Barack Obama Jokes by David Letterman

     

"Barack Obama is putting his team together to take over the Administration. So
far, he's got his mother-in-law, who is going to be living with him, and they
are talking about Hillary for Secretary of State. You have your mother-in-law
and Hillary Clinton. Sounds like smooth sailing to me."

"Everybody is kind of making up and getting back together. Senator McCain and President-elect Barack Obama met, got together and had a nice visit. And Barack Obama thanked McCain for choosing that nutty Alaskan chick. And then Barack Obama said to McCain, Hey, I'm catching up with you. I just got a second home."
"There was a little confusion at the meeting there at the White House when President Bush was told that Obama was coming. He said 'Oh, you mean we caught him?'"
"I've got to admit, as a comedian, I'm going to miss President Bush because Barack Obama is not easy to do jokes about, he doesn't give you a lot to go on," he told his audience the day after the November 4 election. "See this is why God gave us (Vice President-elect) Joe Biden."
"Barack Obama says he’ll be living in the White House with his family, his two daughters and his wife, and his mother-in-law. Yeah, he may want to rethink closing Guantanamo, you know what I mean?"
"Barack Obama was thrilled, I mean, thrilled, because even as a United States senator, he had never really been to the White House, so he was thrilled to be there. He thought, for a minute, he was getting a 21-gun salute. Whoa! It turned out it was just Cheney fooling around."
"I thought this was kind of cute. Senator Barack Obama, President-elect Barack Obama and his wife went on their first date since the election. They actually went on a date, they went out and had dinner. And it is weird, though, when you think about it, don't you, to have a Democrat in the White House who actually dates his own wife?"
"But I was thinking about this, the Obamas want to adopt a stray dog from the pound. And I think that is admirable. I believe the last president to bring a stray dog into the White House got impeached."
"Ladies and gentlemen, Barack Obama is our new president.

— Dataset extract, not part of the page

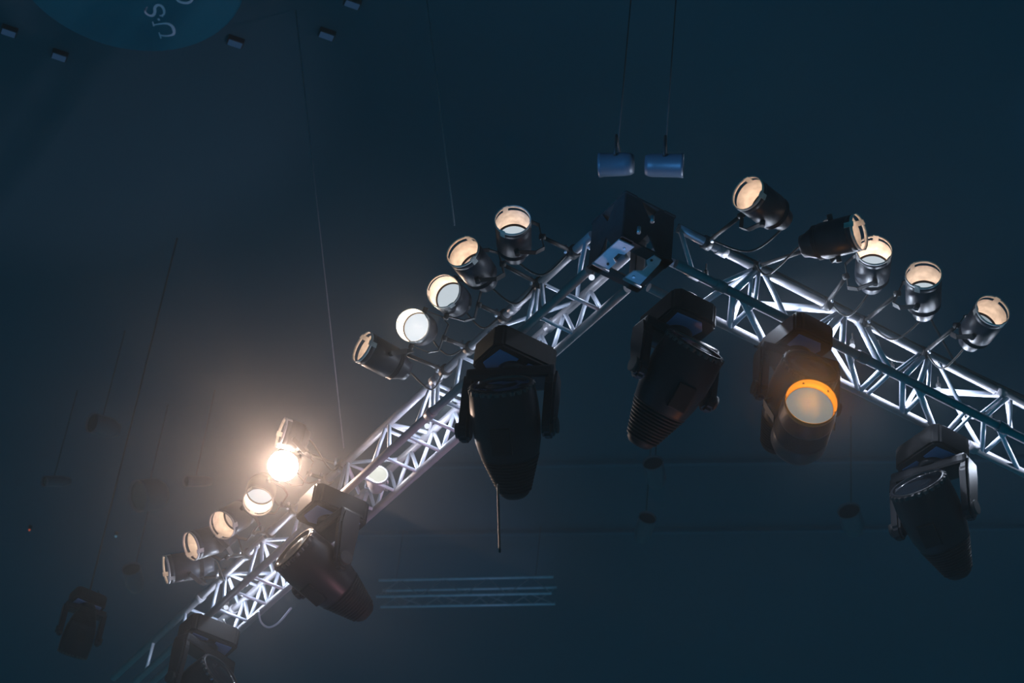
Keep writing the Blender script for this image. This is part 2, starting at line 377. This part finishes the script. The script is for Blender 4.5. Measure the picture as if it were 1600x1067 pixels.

And I think I speak for most Americans when I say, anybody mind if he starts a little early?"
"And how about last night, when Barack Obama had his half hour infomercial TV special. I mean, thank God! It’s about time this guy got some media coverage, don’t you think?"
"But I thought it was one of those heartwarming infomercials. It had a wonderful ending. In the final scene Barack Obama is adopted by Angelina Jolie."
"How about that Senator Barack Obama? You know what he's doing? He's going door to door, knocking on doors, and it's fascinating. It's kind of like a throw-back. I don't know if he changed any votes, but today he came home with a big bag full of Halloween candy. How about that? But it was a little embarrassing when he rang a doorbell at two of McCain's houses."
"A town in Upstate New York is being accused of being biased 'cause they sent out absentee ballots that say 'Barack Osama.' Today they apologized and printed new ballots that say 'Barack Hussein Osama.'"
"All of New Yorkers have Obama fever. Everybody's very excited about him being in New York City. New York City cab drivers, by the way, are offering their Barack Obama special: they'll gladly accept change."
"And how about that Barack Obama? You know what they're saying? For the first time he's starting to slip in the polls. Barack Obama is starting to slip in the polls. Don't worry. He's got a plan. He's going to be to campaigning in Europe."
"And then tonight, Barack Obama speaks to the convention, and they moved it to the stadium there in Denver. They’re getting, like, 75,000 people. And I’m telling you, the construction crew has been working around the clock, painting the stadium, scrubbing the stadium, plastering. It's the same team that works on Nancy Pelosi."
"You know. People really like Barack Obama because he's an inspirational speaker. But he was not the first one.I was checking my presidential history. he was not the first candidate to use the phrase "Yes we can!" Bill Clinton frequently used that on interns."
"A new campaign ad from John McCain unfavorably compares Barack Obama and Britney Spears. Reporters tried to contact McCain to get a response to this criticism, but they couldn’t get a hold of him. He was busy having his dinner on a TV tray watchingJeopardy."
"You know, Barack Obama the last ten days was traveling overseas campaigning in Europe and everywhere. It was so successful, campaigning abroad, that he is actually thinking about campaigning here in the United States."
"While Barack Obama was campaigning in Germany, he spoke to a half million people in Germany, a half million people. And while he was doing that, John McCain, he wasn't laying around, no, no, John McCain was out driving in his driveway and he backed over the mailbox."
"But there was one little episode while Barack Obama was overseas. He was in Jerusalem, and he was heckled. And he's not used to being heckled, because everybody likes the guy wherever he goes so nobody heckles him. And this woman was just furious and nasty and heckling him, and finally he said, 'All right, Hillary, knock it off!'"
"Barack Obama is behaving very presidentially now. He's in the Middle East, and he met today with the leaders of Israel and Jordan. And not to be outdone, earlier today, John McCain was in the park playing checkers with Ed Koch."